The HATE, HATE, HATE PETA. Their view is that they aren't raising pets, they are raising food animals. They keep the animals in the conditions they do to get them fatter faster, with a minimum of fighting or unintentional injury, until they can be taken to the packer or the livestock auction. Artificial insemination and IV fertilization are common practices. PETA is a large part of why they feel they need to keep their guns (OK -- that's a joke -- sorta).
Most corn & bean farmers I know do something other than farming. That is to say they run a mercantile or manufacturing or repair business when they are not planting, tilling, or harvesting. Most livestock operators I've met, OTOH, are fully engaged in that activity. It's a lot like work.
I have personally witnessed just about every phase and aspect of what I've written about, whether it is planting and harvesting; test weighting the corn and beans and unloading them into dump pits at elevators; grinding corn into powder to make beer to distill into ethanol; sending out the WDGs on specialized dump trailers to livestock plants; and making soybean oil and soybean meal. I've been to turkey farms; seen sows in gestation crates; been to semen harvesting facilities (don't ask and don't giggle); been to farrowing barns; seen cattle in the kill box; seen hogs dehaired scalded and skinned; and seen the carcasses split and fabricated and deboned. I've even been to rendering plants (don't ask). To a city dweller, it's a mostly a disgusting, smelly spectacle. To farmers and livestock operators, it's their living (or at least a big part of it).

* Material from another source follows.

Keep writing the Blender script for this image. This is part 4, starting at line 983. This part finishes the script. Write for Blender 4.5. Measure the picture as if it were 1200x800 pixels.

What do they want from the Government? Mostly, they want the government to get out of their way and let them do their thing. They don't understand, in a general way, why food stamps are tied to the farm bill. They want to pass their holdings to their kids, so they don't like inheritance tax (most found ways around that years ago). They want people to understand that while small, organic, and local are nice, the methods used in mainstream farming are what puts cheap food on the shelves of WalMart and Super Target. Of course they want the subsidies, and the money for putting unproductive land in the CRP, and the drought relief, and they want the Government to continue to work to expand their markets.